Luis Alfredo Arango y el desencuentro

Leyendo a Arango se aprende a querer a la patria, con todo el dolor del mundo.

Méndez Vides

marzo 30, 2025 - Actualizado marzo 29, 2025

Luis Alfredo Arango (1935-2001)

“Somos un pueblo callado”, “somos un pueblo apagado”, afirmó el poeta Luis Alfredo Arango (1935-2001) en su novela-poema Después del tango vienen los moros, que ambientó con música de marimba que son lágrimas de un río de reposadera que todo lo arrastra, como la vida. 

Guardo fresca la memoria de su figura discreta y pacífica, en los días que se celebraba en Antigua un Festival de Cultura de la Fundación Paiz, cuando la dirigía Ángel Arturo González, amigo antigüeño que fue ferviente apasionado de la obra de Enrique Gómez Carrillo.  Al medio día, terminada la conferencia en el Museo Colonial, salimos hacia la casa frente a San Francisco, y antes de ingresar por el portón, Luis Alfredo se quedó arrobando viendo los volcanes y campanarios.   A él le gustaba la vida, la patria, el horizonte, y solo después de una pausa pasó adelante y compartió, escuchó a Humberto Ak’abal entusiasmado, y al grupo bullicioso con el cual compartimos el resto de la tarde.   Los rostros se me desdibujan, pero a Arango lo tengo fiel, vivo, con la barbita de chivo y esa especie de resplandor de medio clarinero medio sanate.  El poeta capitalino de Totonicapán, el de los zopilotes que planean sobre los techos de las casas presagiando desgracias, ángeles negros, que se la pasaba pensando en el paisaje neblinoso y húmedo del Altiplano, con nostalgia, pesadumbre, tristeza y el recuerdo del sonido inagotable de la lluvia sobre la lámina o teja perdidas.   Leyendo a Arango se aprende a querer a la patria, con todo el dolor del mundo.

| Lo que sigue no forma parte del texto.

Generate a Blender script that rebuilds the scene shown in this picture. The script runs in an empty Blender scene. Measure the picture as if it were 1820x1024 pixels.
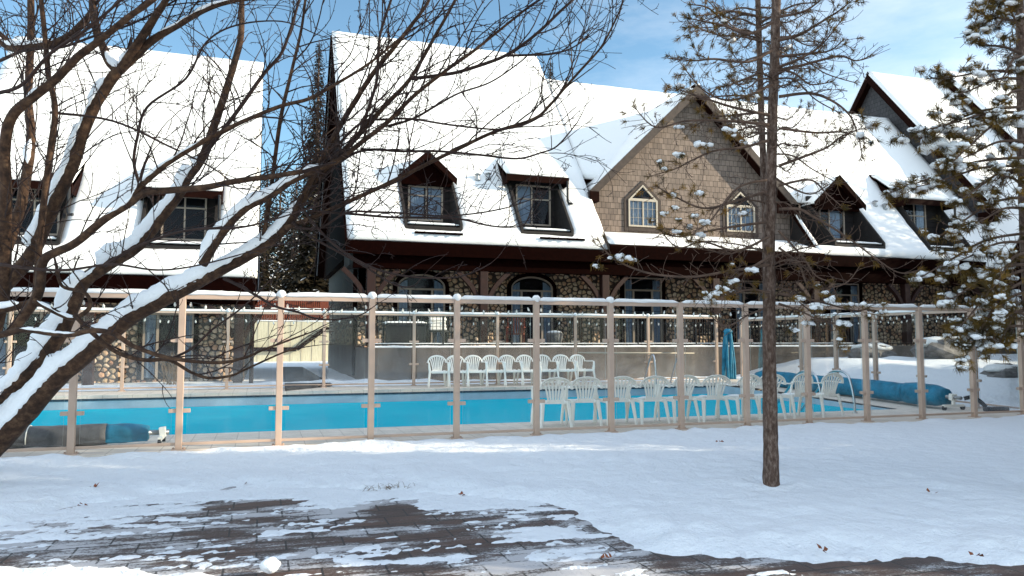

El libro Después del tango… se publicó en el año de 1988, en una bella edición verde de autor, con ilustraciones de un “clarinero que vive bajo la pasarela del Trébol”, contado por “otro sanate periférico”.   Hay al menos otra edición póstuma, pero la original tiene el detalle de la mano del artista, con sus dibujos y juego del espacio, porque él mismo lo imaginó todo, ilustraciones y tipografía, e hizo realidad el libro-objeto de arte en papel ruinoso.  Algunos ejemplares  rondan como reliquias en librerías de viejo y usados.

“Alláaa va volando un zopilote, sobre las nubes más altas.  (…)  Los zopilotes tienen la virtud de entristecerme.  Tienen ese poder.  No bien los veo pasar y allá voy yo también, volando por el cielo inmenso y hondo”.

Nuestra identidad aflora en la prosa lírica de Arango, con olor a duraznos, propio de una tierra azotada por los relámpagos de la niñez: memoria enmohecida por el invierno.   En su obra, el paisaje es profundamente verde, de altas cumbres que vigilan y rodean los rincones ahumados de los vivos bajo la policromía de tejas rotas y furia apagada.

Los zopes vuelan por encima del deterioro social y humano, la decadencia de nuestra nación, el imperio del “reino de las arañas”, y expone el choque cultural de los inmigrantes que llegaron a la ciudad capital después del terremoto de 1976, como sanates, a crear barrios de desubicados o desencontrados,  siempre en ebullición, pero descritos con gran ternura, porque el autor así lo recomendó: “No le pongás atención al ruido, sino a la música”.